▶ _Work to do_
Only the lines holding the string "picks" are needed. Copy each one.

▶ _Dataset content_
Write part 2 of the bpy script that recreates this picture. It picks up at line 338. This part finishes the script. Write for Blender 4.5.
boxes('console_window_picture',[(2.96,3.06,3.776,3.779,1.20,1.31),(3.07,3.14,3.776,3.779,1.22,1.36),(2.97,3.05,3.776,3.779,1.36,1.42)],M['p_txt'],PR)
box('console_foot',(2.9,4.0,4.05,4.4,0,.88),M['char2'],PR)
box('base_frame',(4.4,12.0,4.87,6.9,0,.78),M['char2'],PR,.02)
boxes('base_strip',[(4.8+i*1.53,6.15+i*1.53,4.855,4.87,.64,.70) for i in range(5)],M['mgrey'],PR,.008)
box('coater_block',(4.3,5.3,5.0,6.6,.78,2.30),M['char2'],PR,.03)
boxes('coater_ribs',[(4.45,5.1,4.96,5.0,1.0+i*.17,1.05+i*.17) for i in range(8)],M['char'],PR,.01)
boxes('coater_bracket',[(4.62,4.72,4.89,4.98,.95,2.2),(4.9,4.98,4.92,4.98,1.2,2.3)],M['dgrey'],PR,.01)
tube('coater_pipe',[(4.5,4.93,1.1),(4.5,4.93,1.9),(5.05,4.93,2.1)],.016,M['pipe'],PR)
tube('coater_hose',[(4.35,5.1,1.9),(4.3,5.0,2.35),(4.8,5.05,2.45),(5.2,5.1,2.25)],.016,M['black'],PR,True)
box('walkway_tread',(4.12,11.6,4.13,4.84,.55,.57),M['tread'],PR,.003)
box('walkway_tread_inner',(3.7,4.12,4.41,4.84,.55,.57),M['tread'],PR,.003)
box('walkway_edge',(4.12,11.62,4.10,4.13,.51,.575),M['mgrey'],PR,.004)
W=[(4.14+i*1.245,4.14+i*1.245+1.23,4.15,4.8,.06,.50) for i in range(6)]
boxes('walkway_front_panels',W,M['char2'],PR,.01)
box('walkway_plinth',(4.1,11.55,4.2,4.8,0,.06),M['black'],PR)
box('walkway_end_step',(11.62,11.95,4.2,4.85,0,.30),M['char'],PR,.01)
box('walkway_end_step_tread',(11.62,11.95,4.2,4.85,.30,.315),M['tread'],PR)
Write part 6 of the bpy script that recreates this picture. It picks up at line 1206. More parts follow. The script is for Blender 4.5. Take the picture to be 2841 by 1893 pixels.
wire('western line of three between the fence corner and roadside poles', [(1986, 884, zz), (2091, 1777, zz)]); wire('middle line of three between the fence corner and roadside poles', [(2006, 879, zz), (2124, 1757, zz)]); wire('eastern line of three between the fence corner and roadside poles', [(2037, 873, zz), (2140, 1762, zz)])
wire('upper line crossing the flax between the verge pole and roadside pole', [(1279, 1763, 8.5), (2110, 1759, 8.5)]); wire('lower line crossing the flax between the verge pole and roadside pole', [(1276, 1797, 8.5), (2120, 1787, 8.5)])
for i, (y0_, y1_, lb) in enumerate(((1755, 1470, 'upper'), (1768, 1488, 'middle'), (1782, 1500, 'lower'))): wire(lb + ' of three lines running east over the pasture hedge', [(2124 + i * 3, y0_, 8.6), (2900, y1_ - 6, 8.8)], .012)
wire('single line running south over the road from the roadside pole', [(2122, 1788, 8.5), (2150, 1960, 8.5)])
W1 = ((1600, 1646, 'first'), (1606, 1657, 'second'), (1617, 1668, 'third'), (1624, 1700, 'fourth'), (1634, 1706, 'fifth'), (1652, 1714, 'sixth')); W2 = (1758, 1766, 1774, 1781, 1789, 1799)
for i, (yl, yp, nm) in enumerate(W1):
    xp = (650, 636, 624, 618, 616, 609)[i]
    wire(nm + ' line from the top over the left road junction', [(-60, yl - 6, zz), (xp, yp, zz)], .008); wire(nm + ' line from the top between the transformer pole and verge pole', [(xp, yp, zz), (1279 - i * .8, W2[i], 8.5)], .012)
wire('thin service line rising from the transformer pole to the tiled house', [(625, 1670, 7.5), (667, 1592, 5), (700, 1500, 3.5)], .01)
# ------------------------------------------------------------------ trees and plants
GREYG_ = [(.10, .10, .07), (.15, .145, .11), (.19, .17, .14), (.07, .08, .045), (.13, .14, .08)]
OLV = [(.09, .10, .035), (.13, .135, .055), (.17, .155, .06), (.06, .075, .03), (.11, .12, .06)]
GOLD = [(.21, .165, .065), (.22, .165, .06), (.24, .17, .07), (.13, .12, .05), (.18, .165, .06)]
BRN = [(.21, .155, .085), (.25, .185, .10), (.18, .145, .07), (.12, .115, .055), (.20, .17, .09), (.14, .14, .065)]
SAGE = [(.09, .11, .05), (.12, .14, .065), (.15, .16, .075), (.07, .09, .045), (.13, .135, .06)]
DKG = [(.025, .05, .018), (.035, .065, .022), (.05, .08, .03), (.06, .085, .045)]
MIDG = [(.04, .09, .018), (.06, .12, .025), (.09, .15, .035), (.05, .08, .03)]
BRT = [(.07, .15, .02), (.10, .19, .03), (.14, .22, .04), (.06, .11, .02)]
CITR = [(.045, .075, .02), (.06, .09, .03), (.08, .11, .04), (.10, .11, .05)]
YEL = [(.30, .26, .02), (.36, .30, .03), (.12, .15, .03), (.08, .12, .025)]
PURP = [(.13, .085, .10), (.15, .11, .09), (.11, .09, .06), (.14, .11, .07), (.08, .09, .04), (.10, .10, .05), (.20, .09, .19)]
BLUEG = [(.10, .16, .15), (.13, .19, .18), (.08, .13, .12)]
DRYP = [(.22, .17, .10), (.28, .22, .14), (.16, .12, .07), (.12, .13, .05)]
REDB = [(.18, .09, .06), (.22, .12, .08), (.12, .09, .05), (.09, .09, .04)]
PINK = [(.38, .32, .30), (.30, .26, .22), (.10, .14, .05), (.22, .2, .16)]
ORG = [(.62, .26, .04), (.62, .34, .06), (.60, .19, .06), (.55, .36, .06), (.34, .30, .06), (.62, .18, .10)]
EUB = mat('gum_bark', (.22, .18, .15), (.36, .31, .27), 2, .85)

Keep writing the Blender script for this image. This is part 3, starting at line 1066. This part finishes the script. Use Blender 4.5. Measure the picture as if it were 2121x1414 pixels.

▶ _Reply to the exercise_
Write part 2 of the bpy script that recreates this picture. It picks up at line 338. This part finishes the script. Write for Blender 4.5.
Write part 6 of the bpy script that recreates this picture. It picks up at line 1206. More parts follow. The script is for Blender 4.5. Take the picture to be 2841 by 1893 pixels.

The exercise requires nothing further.